More than 160 ordinances banning unsustainable and harmful development have been adopted in communities around the US using the right of local self-government. Out of that number only 9 have been challenged. Five of those did not include a bill of rights like the Coos County initiative and the elected officials caved to pressure from the industry and or the state and rescinded the ordinances. Four ongoing lawsuits include communities in Colorado, New Mexico, Ohio and Pennsylvania and the latter includes a watershed as an intervenor because its right to thrive is threatened by proposed gas development. In Colorado and Ohio, class action lawsuits have been filed against the state for violating the community’s right to local self-government.
During a packed public meeting the supervisors of Conestoga Township, Pennsylvania ignored overwhelming public support for a Community Bill of Rights Ordinance that would have superseded state and federal laws and prohibited the Atlantic Sunrise pipeline from being built through the township. Amidst cries of “shame on you” and “you should be fired” the supervisors voted 3-0 to reject the ordinance on the advice of counsel who convinced the board the ordinance violated both state and federal constitutions. Like most municipal counsel, this lawyer has been trained to work only within the narrow confines of the Box of Allowable Remedies. One frustrated Conestoga resident observed that by the counselor’s reasoning just a few generations earlier he would be arguing that she had no constitutional authority to vote.
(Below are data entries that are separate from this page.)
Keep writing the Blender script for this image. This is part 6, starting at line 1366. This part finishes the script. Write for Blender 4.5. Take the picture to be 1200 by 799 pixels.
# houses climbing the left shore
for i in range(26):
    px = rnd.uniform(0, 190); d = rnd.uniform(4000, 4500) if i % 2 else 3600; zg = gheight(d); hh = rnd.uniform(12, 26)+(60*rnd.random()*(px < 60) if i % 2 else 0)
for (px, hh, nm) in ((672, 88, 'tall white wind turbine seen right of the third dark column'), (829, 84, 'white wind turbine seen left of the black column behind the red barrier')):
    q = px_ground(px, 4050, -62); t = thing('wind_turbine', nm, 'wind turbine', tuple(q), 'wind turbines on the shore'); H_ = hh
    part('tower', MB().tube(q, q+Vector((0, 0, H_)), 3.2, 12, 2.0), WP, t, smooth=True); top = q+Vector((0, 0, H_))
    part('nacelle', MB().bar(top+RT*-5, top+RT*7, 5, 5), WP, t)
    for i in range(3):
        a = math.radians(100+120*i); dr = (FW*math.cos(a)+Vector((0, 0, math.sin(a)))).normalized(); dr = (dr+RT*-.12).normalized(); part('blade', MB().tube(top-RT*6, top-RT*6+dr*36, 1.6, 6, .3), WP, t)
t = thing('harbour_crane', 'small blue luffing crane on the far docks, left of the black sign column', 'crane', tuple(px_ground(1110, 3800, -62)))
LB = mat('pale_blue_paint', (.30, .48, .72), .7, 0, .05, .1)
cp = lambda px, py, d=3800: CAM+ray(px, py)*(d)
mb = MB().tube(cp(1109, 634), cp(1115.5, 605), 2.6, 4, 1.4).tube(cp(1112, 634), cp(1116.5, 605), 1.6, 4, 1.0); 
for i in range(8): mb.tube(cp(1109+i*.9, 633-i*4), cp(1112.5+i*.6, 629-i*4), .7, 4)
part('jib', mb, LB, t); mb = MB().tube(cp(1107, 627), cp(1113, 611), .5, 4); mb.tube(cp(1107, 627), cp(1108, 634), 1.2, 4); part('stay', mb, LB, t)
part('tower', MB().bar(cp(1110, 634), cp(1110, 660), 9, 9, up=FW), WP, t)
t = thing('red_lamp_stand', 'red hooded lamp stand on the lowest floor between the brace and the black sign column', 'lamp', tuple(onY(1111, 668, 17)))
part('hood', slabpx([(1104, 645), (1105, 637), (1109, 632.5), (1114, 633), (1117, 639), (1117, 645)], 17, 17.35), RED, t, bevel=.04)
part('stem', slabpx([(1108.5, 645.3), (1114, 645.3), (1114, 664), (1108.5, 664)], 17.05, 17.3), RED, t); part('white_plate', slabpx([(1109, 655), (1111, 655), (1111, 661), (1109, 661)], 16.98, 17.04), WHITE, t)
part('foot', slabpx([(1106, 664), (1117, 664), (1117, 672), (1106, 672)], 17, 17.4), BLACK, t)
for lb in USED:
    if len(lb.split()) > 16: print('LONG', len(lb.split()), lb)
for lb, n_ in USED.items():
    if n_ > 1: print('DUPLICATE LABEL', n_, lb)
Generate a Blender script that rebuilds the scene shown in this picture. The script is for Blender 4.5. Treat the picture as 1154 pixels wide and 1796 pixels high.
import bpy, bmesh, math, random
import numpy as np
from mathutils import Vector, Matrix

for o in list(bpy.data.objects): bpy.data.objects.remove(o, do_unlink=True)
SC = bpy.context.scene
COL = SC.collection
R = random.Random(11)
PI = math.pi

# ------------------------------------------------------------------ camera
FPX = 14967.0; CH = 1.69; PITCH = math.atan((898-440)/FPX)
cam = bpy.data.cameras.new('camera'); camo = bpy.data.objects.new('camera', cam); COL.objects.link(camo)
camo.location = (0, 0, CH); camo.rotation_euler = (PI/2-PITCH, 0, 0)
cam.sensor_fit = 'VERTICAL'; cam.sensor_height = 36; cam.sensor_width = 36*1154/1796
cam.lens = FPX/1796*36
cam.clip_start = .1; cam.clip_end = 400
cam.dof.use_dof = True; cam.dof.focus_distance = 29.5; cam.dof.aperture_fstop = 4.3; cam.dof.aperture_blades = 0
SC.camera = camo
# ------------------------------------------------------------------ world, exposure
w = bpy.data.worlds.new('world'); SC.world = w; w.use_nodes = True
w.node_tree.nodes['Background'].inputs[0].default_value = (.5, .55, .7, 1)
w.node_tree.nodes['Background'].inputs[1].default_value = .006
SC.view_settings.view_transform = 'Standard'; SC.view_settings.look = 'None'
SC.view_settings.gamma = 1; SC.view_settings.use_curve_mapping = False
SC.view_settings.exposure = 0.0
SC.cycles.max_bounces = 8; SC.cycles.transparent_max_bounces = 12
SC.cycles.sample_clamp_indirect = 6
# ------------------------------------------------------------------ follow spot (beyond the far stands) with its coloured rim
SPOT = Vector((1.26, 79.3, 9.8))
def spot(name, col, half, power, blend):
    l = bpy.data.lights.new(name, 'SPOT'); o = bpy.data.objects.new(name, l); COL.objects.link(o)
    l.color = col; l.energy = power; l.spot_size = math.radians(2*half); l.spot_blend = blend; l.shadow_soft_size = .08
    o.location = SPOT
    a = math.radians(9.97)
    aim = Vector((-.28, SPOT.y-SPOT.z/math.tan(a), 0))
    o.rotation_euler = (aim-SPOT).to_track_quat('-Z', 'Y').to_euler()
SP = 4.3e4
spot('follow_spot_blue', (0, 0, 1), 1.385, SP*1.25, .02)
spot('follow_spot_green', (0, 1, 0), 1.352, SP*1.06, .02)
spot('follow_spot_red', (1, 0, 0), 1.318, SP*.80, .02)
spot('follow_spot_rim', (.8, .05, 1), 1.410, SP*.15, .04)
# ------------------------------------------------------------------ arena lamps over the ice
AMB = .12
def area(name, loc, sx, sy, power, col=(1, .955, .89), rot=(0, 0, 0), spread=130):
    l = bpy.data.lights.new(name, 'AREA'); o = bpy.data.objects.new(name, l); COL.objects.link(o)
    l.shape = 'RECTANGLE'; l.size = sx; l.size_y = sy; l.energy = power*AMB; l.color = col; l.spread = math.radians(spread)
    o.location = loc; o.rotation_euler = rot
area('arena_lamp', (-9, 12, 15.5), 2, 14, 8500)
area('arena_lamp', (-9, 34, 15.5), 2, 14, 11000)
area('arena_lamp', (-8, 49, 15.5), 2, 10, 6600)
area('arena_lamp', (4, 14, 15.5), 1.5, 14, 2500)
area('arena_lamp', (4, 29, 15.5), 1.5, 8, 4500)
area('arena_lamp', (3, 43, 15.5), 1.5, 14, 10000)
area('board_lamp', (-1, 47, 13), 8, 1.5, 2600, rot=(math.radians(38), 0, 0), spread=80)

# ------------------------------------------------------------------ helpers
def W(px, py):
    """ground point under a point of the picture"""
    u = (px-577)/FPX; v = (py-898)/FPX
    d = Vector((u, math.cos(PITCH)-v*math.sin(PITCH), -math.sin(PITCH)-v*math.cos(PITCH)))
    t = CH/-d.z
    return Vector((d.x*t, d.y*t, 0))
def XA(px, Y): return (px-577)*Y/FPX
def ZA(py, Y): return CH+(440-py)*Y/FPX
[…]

In every other instance, where the elected boards and the residents have stood behind their rights based ordinances the targeted harms have not crossed their borders. The corporations have voluntarily withdrawn their applications rather than face the costs, time and negative publicity of a lengthy legal battle. So communities can do one of the following:
- Do nothing and the unwanted project takes place
- Continue to battle within the rigged regulatory framework and the project takes place
- Assert the community’s right to decide and expose the illegitimacy of the current system
There are those who genuinely believe the Jordan Cove LNG project and the privatization of tax dollars for purposes of speculating on economic development via the CEP will bring long term economic benefits to Coos County. We will be covering this topic more closely in upcoming posts but for now read The LNG prosperity myth
A Democratic controlled Congress would pass a carbon tax, and a Democratic president would sign it.
You don’t have to give me credit for “figuring out” the petition. All I had to do was read it.
You’ve figured it out Mark, this ordinance was drafted to stop JC. So how will electing more democrats fix our problem with the FF people? The democrats are the ones who brought JC to town. If all these people in Coos County want JC like you claim they should all vote republican and quit hiding behind the reputation that the democrats used to have for representing the average joe. You, JoAnne, Arnie and Caddy are doing a good job of exposing that myth for the locals. Keep up the good work your doing for our side by showing the public how corrupt our two party system has become. When you can’t slide a hair between the local democrats in power and the republican party on exporting fracked gas, you can safely say the money interests have bought our political system and it needs scrapping before it becomes another Russia or China, where the people don’t have much to say about their corrupt government for fear of death.
Don’t look now, but the Congress just overturned the voter initiative to legalize marijuana in Washington DC. So much for local control.
The way to true reform is from within the system, not outside of it. We need to take back Congress by electing more Democrats.
“the supervisors voted 3-0 to reject the ordinance on the advice of counsel who convinced the board the ordinance violated both state and federal constitutions. Like most municipal counsel, this lawyer has been trained to work only within the narrow confines of the Box of Allowable Remedies.”
Uh, by “Box of Allowable Remedies” do you mean the law?
Do you really believe that if this ordinance is passed Veresen will just pack up its bags and go away after the millions it has already invested? No way. This thing will be challenged in court and you’ve yet to provide an example of one such ordinance that has stood up to legal scrutiny.